I ragazzi no, perché l’unica guerra che hanno visto da piccoli è quella tra Daitarn 3 e i Meganoidi, tra He Man e Skeletor e quando nei primi ’90 arrivano le notizie dai Balcani sul conflitto del Golfo, fin troppo vicino, quando le ideologie crollano e i soldi iniziano a finire prima del previsto, quando il passaggio dalle medie alle superiori significa prendere un bel po’ di schiaffi e stare zitti, quando i molti che abitano in provincia hanno il primo sentore che non se ne andranno mai via da lì, allora implodono dentro il fischio degli amplificatori e delle urla al microfono.
I giovani disagiati del tempo si dividono in due fazioni speculari e avversarie: chi inizia a suonare o a ascoltare musica con le chitarre e chi va in discoteca. Dei secondi oggi ce ne sono meno, perché quel disagio lo annientavano con le droghe chimiche e a lungo andare quelle hanno presentato il conto. I primi invece il malessere lo respirano così a fondo da diventare, oggi, con moglie e figli, dei vecchi tromboni che ripetono sempre il mantra come la musica che ascoltavamo noi non ce n’è, senza accorgersi che i loro figli vivono un nuovo tipo di disagio che si esprime con una diversa attitudine.
Che poi, indossare il cappellino di lana, i jeans larghi e strappati, una maglietta a caso e la camicia aperta presa al mercatino delle pulci, con pulci annesse, è anche una posa, un codice di riconoscimento tra sfigati fighi. Perché Kurt Cobain, Chris Cornell e Eddie Vedder sono belli, sembrano dei, le ragazze si innamorano di loro e i ragazzi vogliono essere come loro. Chi nasce bruttino di natura, allora esaspera quella qualità. Non è un errore di stampa, essere brutto diventa qualità, se ci sai giocare un po’ puoi tirartela da genio incompreso, da quello più figo perché fa le cose assurde o perché trova il fumo a poco o perché riesce a saltare dal tetto di una casa senza farsi troppo male.
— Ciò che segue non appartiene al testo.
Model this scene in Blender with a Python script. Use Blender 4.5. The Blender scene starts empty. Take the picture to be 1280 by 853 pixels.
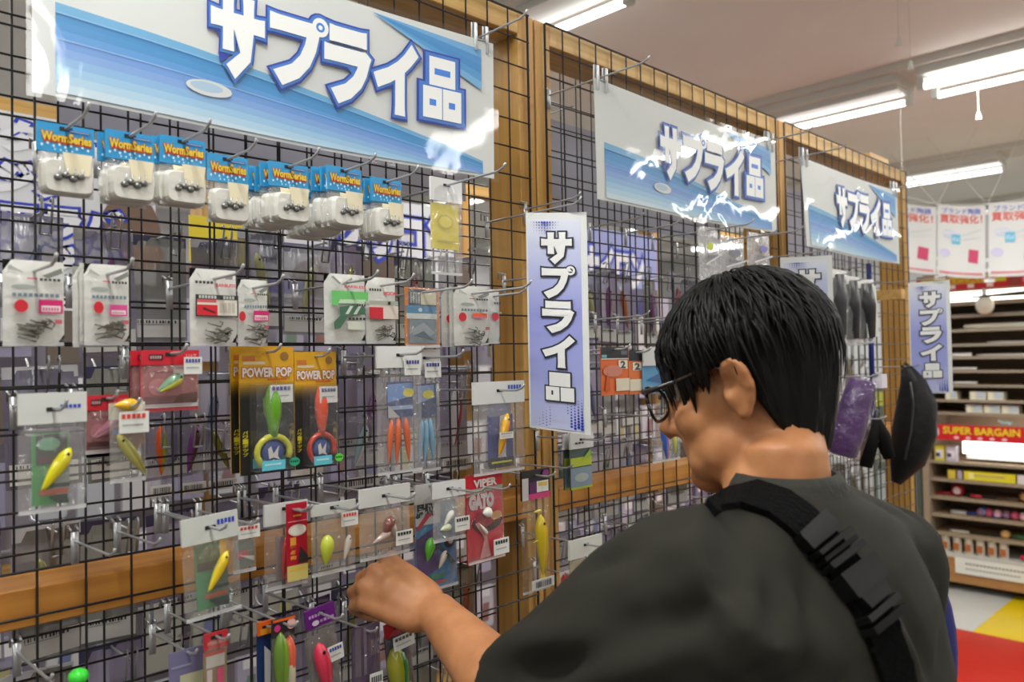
import bpy, bmesh, math, random
import numpy as np
from mathutils import Vector, Matrix, noise
from mathutils.bvhtree import BVHTree
random.seed(7)
SC = bpy.context.scene
COL = SC.collection

# ---------------------------------------------------------------- camera
CAMZ = 1.55
FPX, YAW, math.piTCH, ROLL = 1003.4, 0.79041, 0.02323, -0.01873
_F = Vector((math.cos(YAW)*math.cos(math.piTCH), math.sin(YAW)*math.cos(math.piTCH), math.sin(math.piTCH)))
_R0 = Vector((math.sin(YAW), -math.cos(YAW), 0)); _U0 = _R0.cross(_F)
_R = _R0*math.cos(ROLL) + _U0*math.sin(ROLL)
_U = -_R0*math.sin(ROLL) + _U0*math.cos(ROLL)
cd = bpy.data.cameras.new('camera'); cam = bpy.data.objects.new('camera', cd); COL.objects.link(cam)
cd.sensor_width = 36.0; cd.lens = FPX/1280*36.0; cd.clip_start = 0.02; cd.clip_end = 60
cam.matrix_world = Matrix(((_R.x, _U.x, -_F.x, 0), (_R.y, _U.y, -_F.y, 0), (_R.z, _U.z, -_F.z, CAMZ), (0, 0, 0, 1)))
cd.dof.use_dof = True; cd.dof.focus_distance = 1.2; cd.dof.aperture_fstop = 5.0
SC.camera = cam
CAM = Vector((0, 0, CAMZ))

# ---------------------------------------------------------------- world, exposure
w = bpy.data.worlds.new('world'); SC.world = w; w.use_nodes = True
w.node_tree.nodes['Background'].inputs[0].default_value = (0.9, 0.93, 1.0, 1)
w.node_tree.nodes['Background'].inputs[1].default_value = 0.25
vs = SC.view_settings
vs.view_transform = 'Standard'; vs.look = 'None'; vs.gamma = 1.0; vs.use_curve_mapping = False
vs.exposure = 0.0
LAMP_W = 11.5          # watts of one 1.2 m tube lamp
SC.cycles.max_bounces = 6; SC.cycles.transparent_max_bounces = 24
SC.cycles.diffuse_bounces = 3; SC.cycles.glossy_bounces = 3; SC.cycles.transmission_bounces = 3
SC.cycles.caustics_reflective = False; SC.cycles.caustics_refractive = False

# ---------------------------------------------------------------- helpers
def ray(px, py):
    return (_F + _R*((px-640)/FPX) + _U*((426.5-py)/FPX))
def at(px, py, Y):      # photo pixel -> point on the real vertical plane y = Y
    d = ray(px, py); return CAM + d*(Y/d.y)
def atx(px, py, X):
    d = ray(px, py); return CAM + d*(X/d.x)
def atz(px, py, Z):
    d = ray(px, py); return CAM + d*((Z-CAMZ)/d.z)
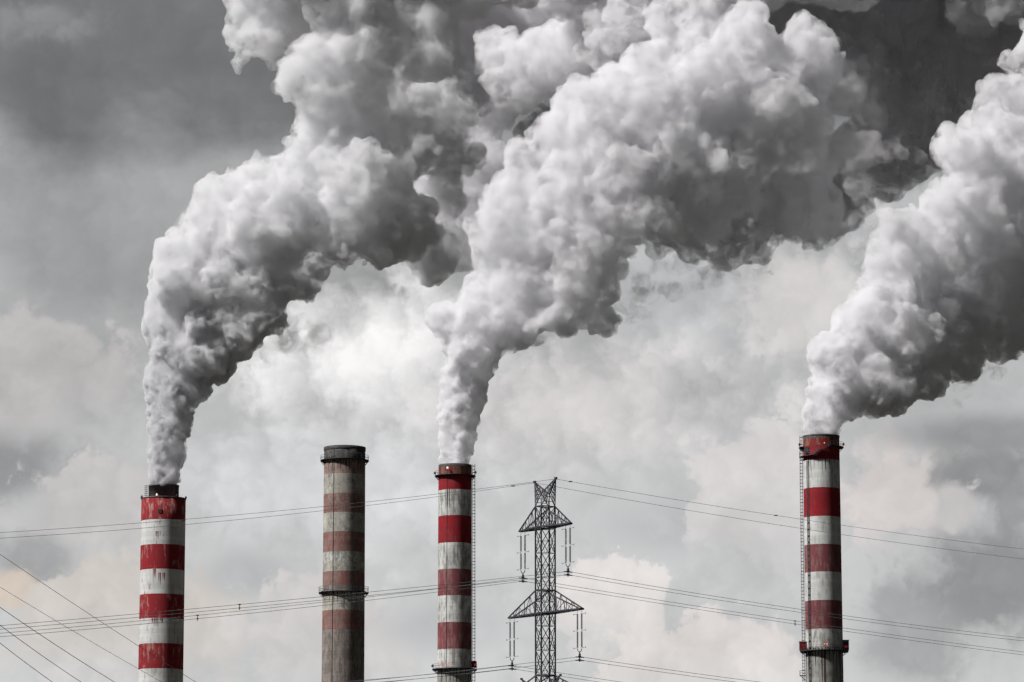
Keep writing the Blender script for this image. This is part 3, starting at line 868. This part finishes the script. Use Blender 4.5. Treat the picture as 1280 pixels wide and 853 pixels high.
P3 = [(1026,545,21),(1027,530,27),(1033,512,33),(1042,490,40),(1050,460,46),(1062,505,26),(1092,500,28),(1118,503,22),
(1050,450,46),(1090,470,46),(1120,482,36),(1160,468,36),(1200,450,36),(1250,422,40),(1300,405,50),
(1078,410,46),(1110,380,50),(1130,420,58),(1180,400,58),(1230,375,60),(1290,350,70),
(1120,332,42),(1160,320,52),(1220,320,62),(1280,300,70),(1350,320,80),
(1125,288,38),(1170,262,48),(1220,250,60),(1280,240,70),(1350,220,80),
(1205,192,46),(1250,180,58),(1300,150,80),(1380,120,90),
(1258,120,42),(1290,90,50),(1335,50,60),(1400,0,90),(1350,-60,80)]
P4 = [(1080,205,44,-30),(1118,185,42,-25),(1085,140,50,-25),(1130,130,52,-15),(1165,170,42,-10),(1050,90,55,-25),(1235,0,50,-40),(1185,90,55,0),
(470,10,80,-120),(560,30,75,-100),(590,90,50,-90),(640,40,70,-80),(720,60,80,-60),(520,-30,80,-100),(880,-20,80,-20),
(560,240,50,-40),(590,200,45,-40),(600,130,50,-40),(620,80,60,-40),(560,300,34,-40),(553,338,22,-40),(590,300,46,-40),
(900,262,60),(980,262,55),(1050,240,52),(1110,200,55),(1160,150,60),(860,298,32),(905,308,26),(948,300,30),(1000,285,34),(1035,270,30),(840,270,50),
(900,0,90),(1000,0,90),(1090,20,90),(1180,30,90),(1150,110,75),(1220,110,60),(1230,40,70),(1290,0,80),
(800,0,90),(700,0,90),(1100,-110,110),(1250,-100,110),(950,-110,110),(800,200,90),(700,200,80)]
P5 = [(350,-350,200,-60),(500,-430,220,-60),(660,-480,230,-50),(820,-450,230,-50),(720,-280,200,-30),(950,-400,200,-30)]  # unseen smoke added overhead so that the bank falls into shade
BIG = [(24,8.0,.7, 30,70,.35),(10,3.6,.7,10,40,.7),(4,1.6,.6,3,9,.75)]
FINE = [(2.6,1.1,.7,60,25,.4),(6,1.6,.8,30,60,.9),(2.4,.9,.9,30,50,.9),(1.3,.5,.9,95,50,.6)]
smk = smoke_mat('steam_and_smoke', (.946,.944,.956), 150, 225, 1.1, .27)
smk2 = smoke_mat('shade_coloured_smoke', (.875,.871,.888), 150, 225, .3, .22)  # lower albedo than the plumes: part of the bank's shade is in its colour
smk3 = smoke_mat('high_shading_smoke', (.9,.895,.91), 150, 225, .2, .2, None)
smk1 = smoke_mat('dirtier_smoke', (.945,.944,.955), 150, 225, 1.1, .27, .04, (.85,.85,.865))
wsp = wisp_mat()
WISPS = {1: [(345,425,27,1.2),(378,415,24,1.2),(298,470,16,1),(500,352,20,1.6),(440,368,16,1.4)],
         2: [(785,385,22,1.2),(868,330,24,1.2),(930,335,18,1.6),(1045,285,18,1),(820,352,22,1.4)],
         3: [(1190,492,16,1.4),(1085,262,22,1.0),(1235,470,15,1.4),(1070,310,16,1)]}
def ztop(px, py, Y): return at(px, py, Y).z
for P, Y, top, sd, ln, lx, lab in ((P1, 1000, (205,602), 1, .4, 400, 'billowing grey smoke plume rising from the chimney with the narrow dark flue'),
        (P2, 1150, (570,577), 2, .35, 800, 'billowing white smoke plume rising from the middle smoking chimney'),
        (P3, 1120, (1026,540), 3, .95, 1110, 'billowing white smoke plume rising from the chimney farthest right')):
    o = smoke_mesh('smoke_plume', P, Y, .8, .38, BIG, FINE, sd, ztop(*top, Y), lean=ln, lx=lx, ly=-999 if sd == 3 else 130)
    o.data.materials.append(smk1 if sd == 1 else smk)
    tag(o, lab, 'smoke', 'smoke plumes from the chimneys')
    for x, y, r, stretch in WISPS[sd]:             # thin torn scraps of vapour along the lee edge
        bm = bmesh.new(); kk = Y/F; c = at(x, y, Y + ln*kk*max(0, x-lx)); rr = random.Random(int(x))
        for i in range(7):
            d = Vector((rr.uniform(-1,1)*stretch, rr.uniform(-.6,.6), rr.uniform(-1,1)*.8))*r*kk
            bmesh.ops.create_icosphere(bm, subdivisions=3, radius=r*kk*rr.uniform(.45,.75), matrix=Matrix.Translation(d))
        me = bpy.data.meshes.new('wisp'); bm.to_mesh(me); bm.free()
        w = bpy.data.objects.new('wisp', me); COL.objects.link(w)
        mm = w.modifiers.new('r', 'REMESH'); mm.mode = 'VOXEL'; mm.voxel_size = .5
        nm = evaluated(w); w.modifiers.clear(); w.data = nm; bpy.data.meshes.remove(me)
        w.data.materials.append(wsp); w.parent = o; w.location = c
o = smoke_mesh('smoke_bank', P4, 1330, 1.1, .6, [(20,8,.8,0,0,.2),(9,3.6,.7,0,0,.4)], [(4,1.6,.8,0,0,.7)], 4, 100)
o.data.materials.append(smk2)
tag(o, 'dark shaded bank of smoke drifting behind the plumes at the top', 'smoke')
o = smoke_mesh('shading_smoke', P5, 1330, 2.5, 2.0, [(24,9,.6,0,0,.3)], [(9,3,.6,0,0,.4)], 5, 100)
o.data.materials.append(smk3)
tag(o, 'unseen smoke added above the frame to shade the dark bank', 'smoke')
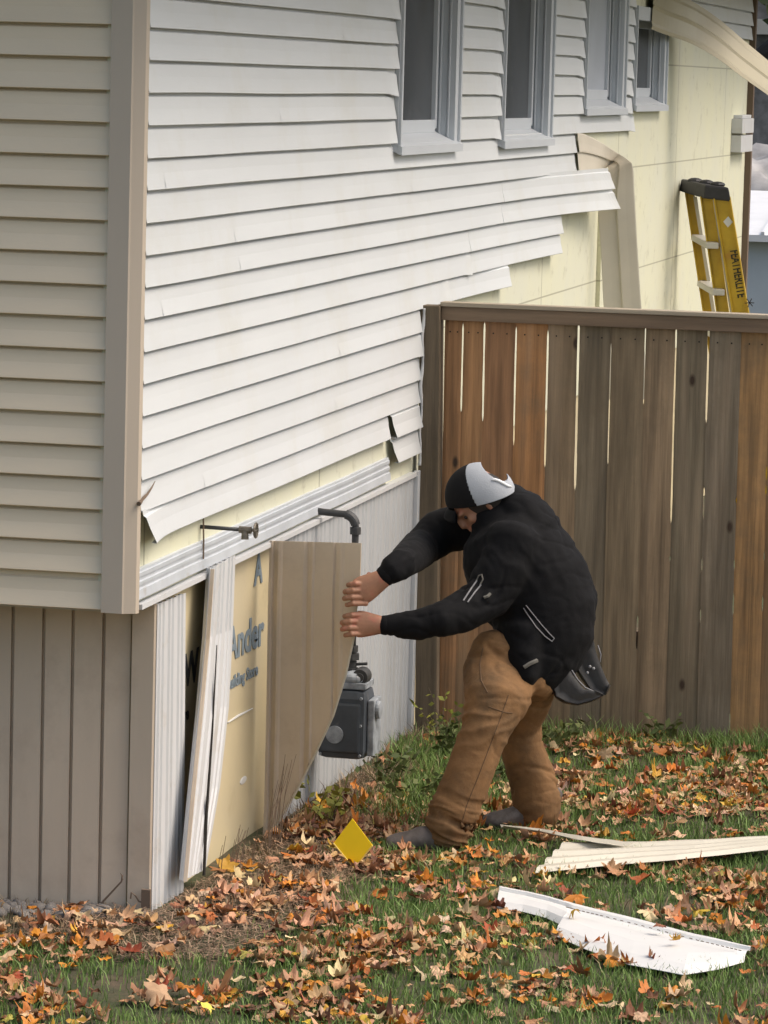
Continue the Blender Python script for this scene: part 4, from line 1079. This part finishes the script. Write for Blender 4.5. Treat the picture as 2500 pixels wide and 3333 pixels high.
    bag([(1790,2222),(1846,2148),(1870,2190),(1905,2240),(1935,2246),(1970,2262),(1925,2284),(1880,2296),(1835,2288),(1808,2272)], D0-.06, .07, 'front_pocket', [(1846,2148),(1870,2190),(1905,2240),(1935,2246)])
    bag([(1850,2130),(1896,2070),(1925,2058),(1945,2110),(1956,2150),(1988,2228),(1972,2264),(1920,2250),(1880,2190)], D0+.01, .08, 'back_pocket', [(1925,2058),(1945,2110),(1956,2150),(1988,2228)])
    rm = MB(); rm.tube([ad(x_, y_, D0-.10) for x_, y_ in ((1846,2148),(1858,2176),(1880,2212),(1905,2238),(1932,2250))], .0028, 6)
    rm.build('rim', M['trimline'], pc, smooth=True); rm = MB()
    rm.tube([ad(x_, y_, D0-.035) for x_, y_ in ((1900,2075),(1915,2110),(1925,2135),(1942,2158),(1954,2155),(1956,2130),(1946,2100))], .0022, 6)
    rm.build('rim', M['trimline'], pc, smooth=True)
    bl = MB(); bl.tube([ad(1810,2165,D0-.05), ad(1850,2140,D0-.04), ad(1885,2110,D0)], .014, 8); bl.build('belt', M['leather'], pc, smooth=True)
    hk = MB()
    for x_, y_ in ((1920,2170),(1932,2176),(1912,2190)): hk.ell(ad(x_, y_, D0-.06), .006,.006,.006)
    hk.build('rivet', M['trimline'], pc, smooth=True)
build_person()

# ------------------------------------------------------------------ scraps on the lawn
def flat_sheet(name, pts, zf, mat_, label, cat, thick=.002, fold=None):
    pass
def scrap_ribbed(name, A, B, label, mt, lift, prof, thick=.0018, group=None):
    """A, B: pixel polylines of the two long edges; lift(t) height above the lawn"""
    n = 72; vs = []
    def pt(P_, t):
        k = len(P_)-1; x = min(t*k, k-1e-6); i = int(x); f = x-i; return (P_[i][0]*(1-f)+P_[i+1][0]*f, P_[i][1]*(1-f)+P_[i+1][1]*f)
    for i in range(n+1):
        t = i/n; a = pt(A, t); b = pt(B, t)
        pa = az(a[0], a[1], -.06); pb = az(b[0], b[1], -.06)
        pa = az(a[0], a[1], gz(pa.x, pa.y)+lift(t)); pb = az(b[0], b[1], gz(pb.x, pb.y)+lift(t))
        for u, h in prof: vs.append(pa.lerp(pb, u)+Vector((0, 0, h+.004*noise.noise(Vector((t*5, u*2, 1))))))
    m = len(prof); fs = [(i*m+j, i*m+j+1, (i+1)*m+j+1, (i+1)*m+j) for i in range(n) for j in range(m-1)]
    me = bpy.data.meshes.new(name); me.from_pydata([tuple(v) for v in vs], [], fs)
    o = finish(name, solid(me, thick), mt); tag(o, label, 'siding scrap', group); return o
rp = [(0,.012),(.06,.012),(.12,0),(.26,0),(.30,.014),(.36,.014),(.40,0),(.54,0),(.58,.014),(.64,.014),(.68,0),(.82,0),(.86,.014),(.94,.014),(1,0)]
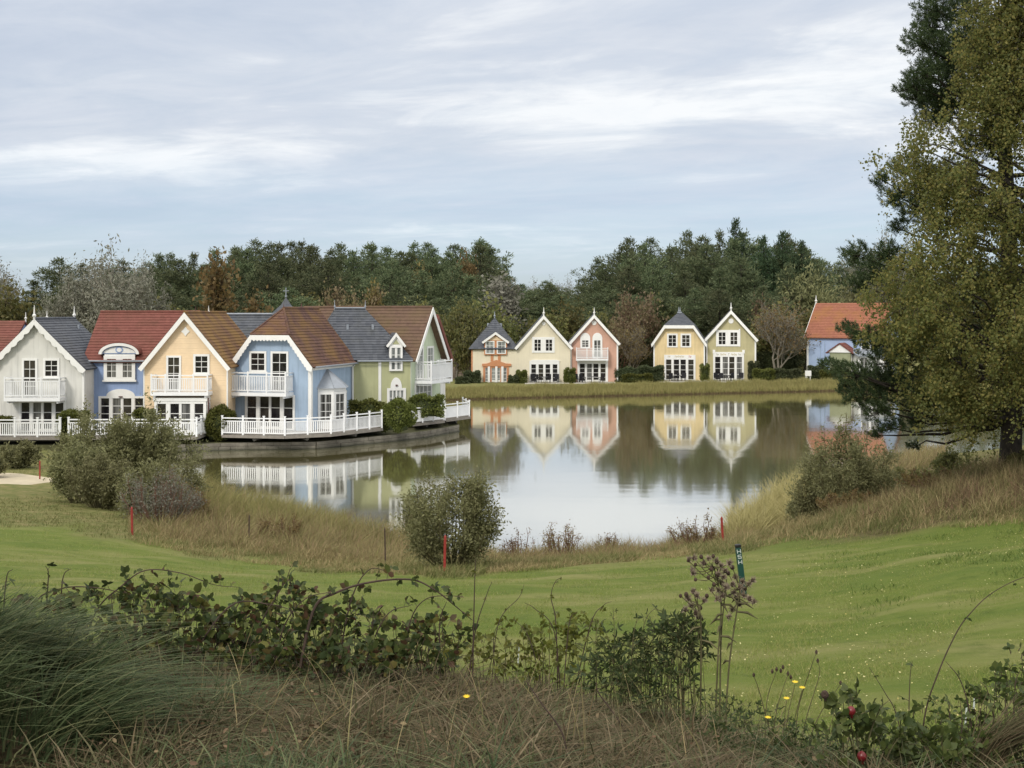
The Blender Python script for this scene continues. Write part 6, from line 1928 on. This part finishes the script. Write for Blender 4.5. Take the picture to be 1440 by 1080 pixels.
for px, pyt, Y, lb in ((728, 845, 15.0, 'tiny white peg on the lawn beyond the thin stems'), (1357, 914, 10.6, 'short white peg on the lawn, left one of the pair at the right'), (1368, 902, 10.9, 'short white peg on the lawn, right one of the pair at the right')):
    x = XA(px, Y); z = gz1(x, Y)
    o = MB().tube([(0,0,-.05),(.01,0,.10),(.016,0,.20)],[.008,.008,.006],6).build('lawn_peg', M['paint_white']); o.location = (x, Y, z)
    tag(o, lb, 'peg', 'white pegs on the lawn')

# ================================================================== FOREGROUND PLANTS
def P3(px, py, Y): return np.array([XA(px, Y), Y, ZA(py, Y)])
def spline(pts, n=8):
    pts = [np.array(p, float) for p in pts]
    out = []
    Q = [pts[0]*2-pts[1]]+pts+[pts[-1]*2-pts[-2]]
    for i in range(1, len(Q)-2):
        for k in range(n):
            t = k/n
            out.append(.5*((2*Q[i])+(-Q[i-1]+Q[i+1])*t+(2*Q[i-1]-5*Q[i]+4*Q[i+1]-Q[i+2])*t*t+(-Q[i-1]+3*Q[i]-3*Q[i+1]+Q[i+2])*t**3))
    out.append(pts[-1])
    return np.array(out)
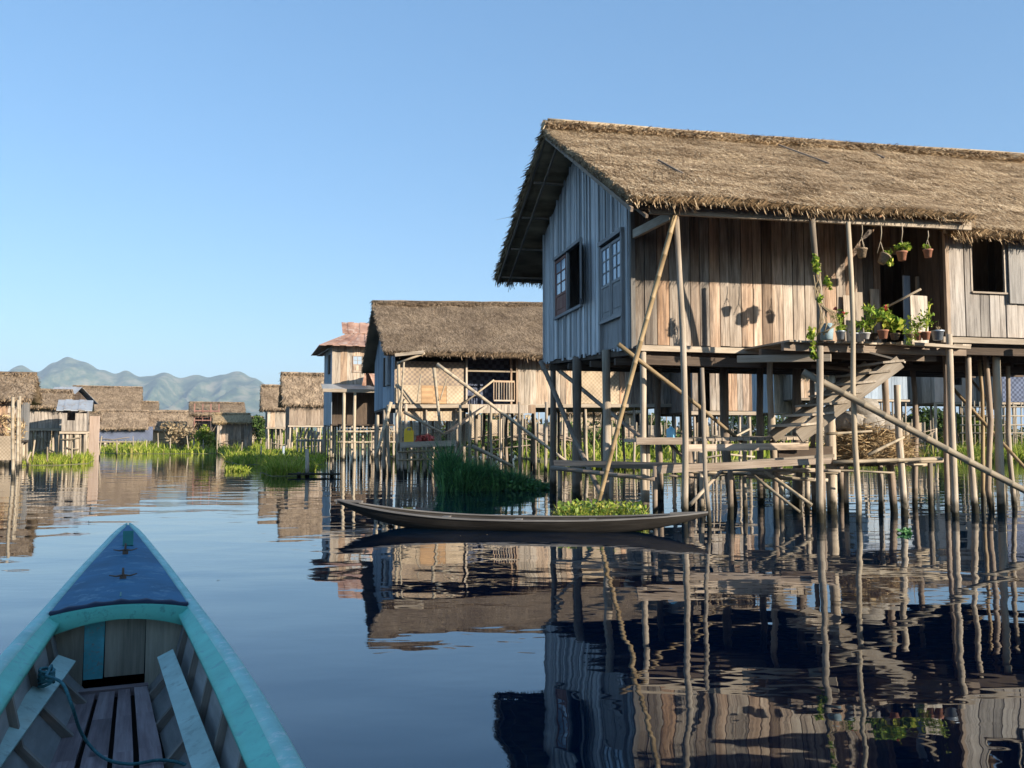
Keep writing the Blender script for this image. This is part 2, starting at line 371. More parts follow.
def grass_quads(pos, h, w, lean=.35):
    k = len(pos); az = RNG.random(k)*6.283; side = np.stack([np.cos(az), np.sin(az), az*0], 1)
    ln = np.stack([RNG.normal(0, lean, k), RNG.normal(0, lean, k), np.ones(k)], 1)
    d1 = norm(ln); mid = pos+d1*(h*.6)[:, None]
    d2 = norm(ln*np.array([2.0, 2.0, .8])); end = mid+d2*(h*.45)[:, None]
    w = w[:, None]
    q1 = np.stack([pos-side*w/2, pos+side*w/2, mid+side*w*.4, mid-side*w*.4], 1)
    q2 = np.stack([mid-side*w*.4, mid+side*w*.4, end+side*w*.06, end-side*w*.06], 1)
    return np.concatenate([q1, q2])
def leaf_quads(pos, size, up=.3, asp=.55):
    k = len(pos); nrm = norm(RNG.normal(0, 1, (k, 3))+np.array([0, 0, up])); t = norm(np.cross(nrm, RNG.normal(0, 1, (k, 3)))); b = np.cross(nrm, t)
    s = size[:, None]/2
    return np.stack([pos-t*s, pos-b*s*asp, pos+t*s, pos+b*s*asp], 1)
def ell(k, c, r, shell=.5):
    d = norm(RNG.normal(0, 1, (k, 3))); rad = (shell+(1-shell)*RNG.random(k))[:, None]
    return np.array(c)+d*rad*np.array(r)

def patch(poly_px, Yrange, n, hfun, w, name, label, mat='grass', z0=0.0, size_noise=.5):
    """a field of blades filling a band of ground: poly given as function of X range per Y"""


# ---------------------------------------------------------------- structural helpers
class Fr:
    def __init__(s, ox, oy, ang):
        s.o = Vector((ox, oy, 0)); s.u = Vector((math.cos(ang), math.sin(ang), 0)); s.v = Vector((-math.sin(ang), math.cos(ang), 0))
    def __call__(s, t, n, z): return s.o+s.u*t+s.v*n+Vector((0, 0, z))
    def tn(s, px, Y):
        p = Vector((X(px, Y), Y, 0))-s.o; return p.dot(s.u), p.dot(s.v)

def plank_wall(mb, A, B, zb, zt, pw=.2, th=.03, holes=(), gap=.008, jit=.006, nrm=None, ragged=.0):
    """vertical boards from A to B (ground points); zb, zt functions of distance; holes (t0,t1,z0,z1)"""
    A = Vector((A[0], A[1], 0)); B = Vector((B[0], B[1], 0)); U = (B-A); L = U.length; U /= L
    Nn = Vector((U.y, -U.x, 0)) if nrm is None else Vector(nrm)
    t = 0
    while t < L-.01:
        w = min(pw*random.uniform(.85, 1.15), L-t)
        a, b = t+gap/2, t+w-gap/2
        for h in holes:      # snap to hole edges
            for e in (h[0], h[1]):
                if a < e < b and e-a > .05: b = e; w = e-t
        c = (a+b)/2; segs = [(zb(c)+random.uniform(-ragged, ragged), None)]
        lo = zb(c)+random.uniform(-ragged, ragged)
        parts = []; cur = lo
        for h in sorted([h for h in holes if h[0]-.01 <= c <= h[1]+.01], key=lambda q: q[2]):
            if h[2] > cur+.02: parts.append((cur, h[2], True))
            cur = max(cur, h[3])
        parts.append((cur, None, False))
        off = random.uniform(-jit, jit); tl = random.uniform(-.004, .004)
        for (z0, z1, _) in parts:
            za = z1 if z1 is not None else zt(a); zc = z1 if z1 is not None else zt(b)
            if min(za, zc) <= z0+.02: continue
            p0 = A+U*a+Nn*(off); p1 = A+U*b+Nn*(off+tl); q = Nn*th
            z = lambda p, zz: Vector((p.x, p.y, zz))
            mb.hexa([z(p0, z0), z(p1, z0), z(p1-q, z0), z(p0-q, z0), z(p0, za), z(p1, zc), z(p1-q, zc), z(p0-q, za)])
        t += w
    return mb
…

Nelle compilation su cassetta che si scambiano, c’è tutta l’espressione dell’inesprimibile. Quando oltre ai classici spuntano gli Screaming Trees e i Dinosaur Jr., quando la ragazza si toglie il reggiseno su Teenage Riot dei Sonic Youth, quando t’mpalli davanti a MTV a guardare il video di Black Hole Sun dei Soundgarden da fatto, allora ti senti parte di un grande tutto che non sarebbe andato da nessuna parte, ma che esiste, reale, tangibile, profumato com’è di spirito giovanile, di puzza di scarpe sfatte e sudore, di labbra marroni di vino rosso e tosse di sigaretta, di corpi caldi, imperfetti e nuovi da assaggiare, mentre tutto il conosciuto sta per cambiare per sempre.
Storytelling: avevo 19 anni quando è morto Kurt Cobain. Hanno dato la notizia in tv e non me n’è fregato granché sul momento. Solo quando ho messo Something in the Way ho capito che non si trattava di una posa, che era successo davvero. Ma già reputavo i Nirvana commerciali e ascoltavo altro, quindi non ho fatto parte di chi faceva le fiaccolate come quando è morto Lennon o Martin Luther King. Ho compreso solo dopo che quel cadavere biondo per molti era il cadavere della propria giovinezza, ed essendo una cerimonia a cui ognuno partecipa prima o poi, con le sue dinamiche e i suoi modi, allora non c’era proprio niente per cui fare il cinico, il supponente o il superiore.
Borges diceva: “… riflettei che ogni cosa, a ognuno, accade precisamente, precisamente ora. Secoli e secoli, e solo nel presente accadono i fatti; innumerevoli uomini nell’ aria, sulla terra e sul mare, e tutto ciò che realmente accade, accade a me…”. Ecco cos’era il grunge: un presente giovane che non esiste più, in cui molti si sentivano vivi. Come potete biasimarli se ogni volta che muore qualche musicista di quel periodo, la vivono come un lutto personale?